[PROVIDED DATA]:

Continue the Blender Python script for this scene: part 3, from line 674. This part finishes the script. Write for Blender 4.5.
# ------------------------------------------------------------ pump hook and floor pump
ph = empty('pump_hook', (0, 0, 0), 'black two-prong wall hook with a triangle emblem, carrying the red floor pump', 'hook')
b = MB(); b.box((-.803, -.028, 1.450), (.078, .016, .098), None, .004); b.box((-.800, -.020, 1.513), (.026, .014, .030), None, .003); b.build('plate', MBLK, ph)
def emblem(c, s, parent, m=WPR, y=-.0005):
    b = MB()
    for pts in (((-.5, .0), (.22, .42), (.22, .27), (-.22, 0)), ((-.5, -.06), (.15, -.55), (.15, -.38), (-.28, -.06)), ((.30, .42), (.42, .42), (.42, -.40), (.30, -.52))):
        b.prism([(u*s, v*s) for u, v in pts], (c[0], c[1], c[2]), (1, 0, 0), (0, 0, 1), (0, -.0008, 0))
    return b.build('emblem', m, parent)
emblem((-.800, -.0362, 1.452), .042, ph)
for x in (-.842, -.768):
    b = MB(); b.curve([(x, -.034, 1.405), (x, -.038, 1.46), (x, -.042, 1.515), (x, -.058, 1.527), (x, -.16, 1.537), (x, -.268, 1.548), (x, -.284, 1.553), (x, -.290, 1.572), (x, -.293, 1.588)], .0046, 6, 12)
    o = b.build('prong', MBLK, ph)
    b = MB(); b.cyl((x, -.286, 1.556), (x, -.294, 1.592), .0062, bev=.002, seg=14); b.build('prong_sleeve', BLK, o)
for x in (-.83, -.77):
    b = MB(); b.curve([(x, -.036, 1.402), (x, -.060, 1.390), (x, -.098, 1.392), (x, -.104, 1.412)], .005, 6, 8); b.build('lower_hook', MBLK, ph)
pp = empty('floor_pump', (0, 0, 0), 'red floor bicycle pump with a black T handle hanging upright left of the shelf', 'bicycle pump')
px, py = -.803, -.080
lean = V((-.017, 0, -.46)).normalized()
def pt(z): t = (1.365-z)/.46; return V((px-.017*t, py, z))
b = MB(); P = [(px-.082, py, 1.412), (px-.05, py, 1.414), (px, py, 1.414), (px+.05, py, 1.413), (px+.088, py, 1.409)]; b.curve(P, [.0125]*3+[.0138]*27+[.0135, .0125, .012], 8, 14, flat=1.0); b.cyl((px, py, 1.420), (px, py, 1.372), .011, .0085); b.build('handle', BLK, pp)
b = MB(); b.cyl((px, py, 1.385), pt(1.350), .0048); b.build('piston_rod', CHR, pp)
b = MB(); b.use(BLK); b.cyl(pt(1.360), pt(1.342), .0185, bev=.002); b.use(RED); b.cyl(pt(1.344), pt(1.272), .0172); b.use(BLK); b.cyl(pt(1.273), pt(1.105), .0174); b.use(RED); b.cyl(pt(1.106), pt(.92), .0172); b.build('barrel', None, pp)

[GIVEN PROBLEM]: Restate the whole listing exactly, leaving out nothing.

[TASK ANSWER]:
Continue the Blender Python script for this scene: part 3, from line 674. This part finishes the script. Write for Blender 4.5.
# ------------------------------------------------------------ pump hook and floor pump
ph = empty('pump_hook', (0, 0, 0), 'black two-prong wall hook with a triangle emblem, carrying the red floor pump', 'hook')
b = MB(); b.box((-.803, -.028, 1.450), (.078, .016, .098), None, .004); b.box((-.800, -.020, 1.513), (.026, .014, .030), None, .003); b.build('plate', MBLK, ph)
def emblem(c, s, parent, m=WPR, y=-.0005):
    b = MB()
    for pts in (((-.5, .0), (.22, .42), (.22, .27), (-.22, 0)), ((-.5, -.06), (.15, -.55), (.15, -.38), (-.28, -.06)), ((.30, .42), (.42, .42), (.42, -.40), (.30, -.52))):
        b.prism([(u*s, v*s) for u, v in pts], (c[0], c[1], c[2]), (1, 0, 0), (0, 0, 1), (0, -.0008, 0))
    return b.build('emblem', m, parent)
emblem((-.800, -.0362, 1.452), .042, ph)
for x in (-.842, -.768):
    b = MB(); b.curve([(x, -.034, 1.405), (x, -.038, 1.46), (x, -.042, 1.515), (x, -.058, 1.527), (x, -.16, 1.537), (x, -.268, 1.548), (x, -.284, 1.553), (x, -.290, 1.572), (x, -.293, 1.588)], .0046, 6, 12)
    o = b.build('prong', MBLK, ph)
    b = MB(); b.cyl((x, -.286, 1.556), (x, -.294, 1.592), .0062, bev=.002, seg=14); b.build('prong_sleeve', BLK, o)
for x in (-.83, -.77):
    b = MB(); b.curve([(x, -.036, 1.402), (x, -.060, 1.390), (x, -.098, 1.392), (x, -.104, 1.412)], .005, 6, 8); b.build('lower_hook', MBLK, ph)
pp = empty('floor_pump', (0, 0, 0), 'red floor bicycle pump with a black T handle hanging upright left of the shelf', 'bicycle pump')
px, py = -.803, -.080
lean = V((-.017, 0, -.46)).normalized()
def pt(z): t = (1.365-z)/.46; return V((px-.017*t, py, z))
b = MB(); P = [(px-.082, py, 1.412), (px-.05, py, 1.414), (px, py, 1.414), (px+.05, py, 1.413), (px+.088, py, 1.409)]; b.curve(P, [.0125]*3+[.0138]*27+[.0135, .0125, .012], 8, 14, flat=1.0); b.cyl((px, py, 1.420), (px, py, 1.372), .011, .0085); b.build('handle', BLK, pp)
b = MB(); b.cyl((px, py, 1.385), pt(1.350), .0048); b.build('piston_rod', CHR, pp)
b = MB(); b.use(BLK); b.cyl(pt(1.360), pt(1.342), .0185, bev=.002); b.use(RED); b.cyl(pt(1.344), pt(1.272), .0172); b.use(BLK); b.cyl(pt(1.273), pt(1.105), .0174); b.use(RED); b.cyl(pt(1.106), pt(.92), .0172); b.build('barrel', None, pp)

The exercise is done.